Fair enough. And then, another question on Ruby's initial capacity; I know there was talk for a while of whether you were going to add the compressors to get to 1.5 or stay at guess around the 1.3 level for initial capacity. Where do we stand on that?

Jim Yardley

We have – we’re committing to put in the 1.5.

Kevin Smith – Raymond James

Okay. So full – all the compressors will be operational on day one?

Brent Smolik

Yes.

Jim Yardley

Yes.

Kevin Smith – Raymond James

Okay, perfect. And then the other question, last question. You mentioned obviously you picked up acreage in the Eagle Ford in the oilier section of the play. Do you have a preference on which window you prefer to be in and which one you think was going to drive the best economic rate of returns?

Doug Foshee

Today, it looks like more oil is better than less oil. And that can swing if we get back, the gas projects look like they’re kind of marginally economic to us and that’s why you’ve only seen us today three wells that are kind of pilot testing and data gathering this year.

But it doesn’t take much higher gas prices and we’ve got a nice options for a big inventory of development there. So what our plan is we’ll take those three pilot wells and everybody else’s industry data and we’ll assess the gas window, we’ll focus to the rest of the year and beginning of next year on the oilier side.

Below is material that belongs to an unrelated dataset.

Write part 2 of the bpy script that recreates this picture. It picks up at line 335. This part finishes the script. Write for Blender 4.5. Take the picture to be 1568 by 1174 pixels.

Kevin Smith – Raymond James

Okay. Is the acreage cost significantly different between the three plays or the three windows?

Doug Foshee

The acreage cost, it varies some. I think we're at that point in the leasing cycle when we're getting later. And so it's as you do in that, the cleaning up the last acreage is always a little bit more expensive than the early days. And so that’s a little more expensive, but that’s true on both sides of the trend.

Kevin Smith – Raymond James

Thank you very much.

Operator

Our next question comes from Ella Bjornik with RBC Capital Markets.

Ella Bjornik – RBC Capital Markets

Good morning. Going back to your guidance increase for the year, I know you've touched throughout the prepared remarks on areas of strength across the business. Could you just for sort of explicit detail give a little bit more clarity on – in addition to narrowing the production guidance what other areas of the business you're seeing better than expected performance driving that increase?

J.R. Sult

Again, what we did today was two things. We – as you have indicated, we brought up the bottom end of the guidance for production volumes based on what we’ve seen today in terms of first and second quarters.

And, two, as a result of our overall earnings performance, if we go back and look at our first quarter performance relative to our plan, as well as the second quarter performance, we clearly indicated to you everyone at our first quarter call that we were at the top end of that guidance.

Well, in terms of the E&P results, improve production, lower cash costs, and as well as the pipes, the pipelines as well. So we just felt that was prudent to ultimately really more bring up the bottom up end of that guidance from an EPS standpoint and show where we think we made ultimately shakeout for the year.

Doug Foshee

And, I’ll just the – the one other thing which really I would say cuts across both business units and at the corporate level. And that is, we had some pretty aggressive cost reduction targets that we began to implement in the second half of 2009. And through the first half of this year, we’ve gotten at or better than project cost control, and we think we’ll hold out for the balance of the year.

Ella Bjornik – RBC Capital Markets

Great, thank you very much.

Operator

Your next question comes from Faisel Khan with Citigroup.

Faisel Khan – Citigroup

Good morning.

Doug Foshee

Good morning.

Faisel Khan – Citigroup

I just have one question. On the liquids volumes that you guys are getting out of the Eagle Ford, do you have an idea yet of what that composition of that liquids barrel is, is it mostly condensate or ethane or propane or something else?

Brent Smolik

Faisel, this is Brent. What we produce in the field is largely oil or condensate. And so the volumes, if you go back to the what we released on the last couple of wells were close to 600 barrels a day, kind of wells on the test rate. The liquids it will give from processing the gas downstream is about half of it methane and about half of it is the other liquids products, propane, butane, isobutane, products that we get. So, we kind of think about it that way.

Faisel Khan – Citigroup

Okay, got you. When you guys report the liquids number, it's a – there's a condensate and an oil part of that. That's all part of that barrel. And then the rest, when you process the gas, you're getting an ethane and propane stream separately?

Brent Smolik

Right.

Doug Foshee

Exactly.

Brent Smolik

That’s right.

Faisel Khan – Citigroup

Got you.

Brent Smolik

And I think we don’t have it on this call, but on the last call, we showed kind of the impact if you convert it all that to gas, so you can see kind of the relative impact on the revenue side from each of those components between the difference a 1000 Btu gas and 1,350 Btu gas for the NGLs, and then the incremental benefit from the content barrel.

Doug Foshee

And we’ll try to be consistent in all our disclosures as Faisel did. If we call it crude, it’s crude and condensate. If we call it natural gas liquids, that’s where all the processed liquids show up.

Faisel Khan – Citigroup

Okay, great. Thanks for the detail. I appreciate it.

Doug Foshee

Yes, thank you.

Operator

At this time, there are no further questions. Gentlemen, do you have any closing remarks.

Doug Foshee

Well, great. Thank you for attending the call this morning.

Operator

Thank you. This concludes the conference. You may now disconnect.